━━ Information supplied
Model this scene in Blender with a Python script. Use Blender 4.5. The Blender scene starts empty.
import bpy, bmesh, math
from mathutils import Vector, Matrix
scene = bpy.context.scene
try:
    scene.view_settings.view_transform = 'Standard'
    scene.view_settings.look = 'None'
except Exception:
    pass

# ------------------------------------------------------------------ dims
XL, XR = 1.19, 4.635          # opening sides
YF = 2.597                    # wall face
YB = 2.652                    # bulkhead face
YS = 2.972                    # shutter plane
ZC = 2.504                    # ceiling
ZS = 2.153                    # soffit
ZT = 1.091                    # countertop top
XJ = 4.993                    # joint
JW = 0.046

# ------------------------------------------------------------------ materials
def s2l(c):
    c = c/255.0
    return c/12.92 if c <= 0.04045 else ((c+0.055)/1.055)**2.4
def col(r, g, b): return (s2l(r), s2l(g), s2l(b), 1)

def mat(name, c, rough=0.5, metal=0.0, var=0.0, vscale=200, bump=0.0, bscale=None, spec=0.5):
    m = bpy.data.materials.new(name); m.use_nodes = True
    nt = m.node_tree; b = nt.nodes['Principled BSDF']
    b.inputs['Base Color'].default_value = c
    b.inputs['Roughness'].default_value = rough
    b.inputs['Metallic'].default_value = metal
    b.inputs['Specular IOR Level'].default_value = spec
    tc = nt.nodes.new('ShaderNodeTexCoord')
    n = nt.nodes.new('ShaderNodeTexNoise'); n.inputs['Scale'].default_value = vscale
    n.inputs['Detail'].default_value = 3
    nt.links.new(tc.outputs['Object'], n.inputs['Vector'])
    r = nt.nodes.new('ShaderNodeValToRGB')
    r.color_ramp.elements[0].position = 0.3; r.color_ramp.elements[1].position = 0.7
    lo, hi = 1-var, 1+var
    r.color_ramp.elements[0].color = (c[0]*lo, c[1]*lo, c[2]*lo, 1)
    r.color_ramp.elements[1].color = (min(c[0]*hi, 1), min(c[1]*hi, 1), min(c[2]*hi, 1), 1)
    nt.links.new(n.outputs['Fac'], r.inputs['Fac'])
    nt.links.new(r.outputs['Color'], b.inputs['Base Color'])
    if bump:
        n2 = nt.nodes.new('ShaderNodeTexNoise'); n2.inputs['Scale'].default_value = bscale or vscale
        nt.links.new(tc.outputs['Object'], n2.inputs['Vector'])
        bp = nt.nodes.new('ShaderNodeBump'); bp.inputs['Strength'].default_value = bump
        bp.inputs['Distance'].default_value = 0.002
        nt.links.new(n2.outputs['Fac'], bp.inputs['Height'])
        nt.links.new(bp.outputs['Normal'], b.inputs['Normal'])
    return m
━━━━
§ **Set exercise**
Return only the lines spanning from the first line of the material through the line with "def col(r, g, b): return", copied exactly, both ends kept.

§ **Result**
Model this scene in Blender with a Python script. Use Blender 4.5. The Blender scene starts empty.
import bpy, bmesh, math
from mathutils import Vector, Matrix
scene = bpy.context.scene
try:
    scene.view_settings.view_transform = 'Standard'
    scene.view_settings.look = 'None'
except Exception:
    pass

# ------------------------------------------------------------------ dims
XL, XR = 1.19, 4.635          # opening sides
YF = 2.597                    # wall face
YB = 2.652                    # bulkhead face
YS = 2.972                    # shutter plane
ZC = 2.504                    # ceiling
ZS = 2.153                    # soffit
ZT = 1.091                    # countertop top
XJ = 4.993                    # joint
JW = 0.046

# ------------------------------------------------------------------ materials
def s2l(c):
    c = c/255.0
    return c/12.92 if c <= 0.04045 else ((c+0.055)/1.055)**2.4
def col(r, g, b): return (s2l(r), s2l(g), s2l(b), 1)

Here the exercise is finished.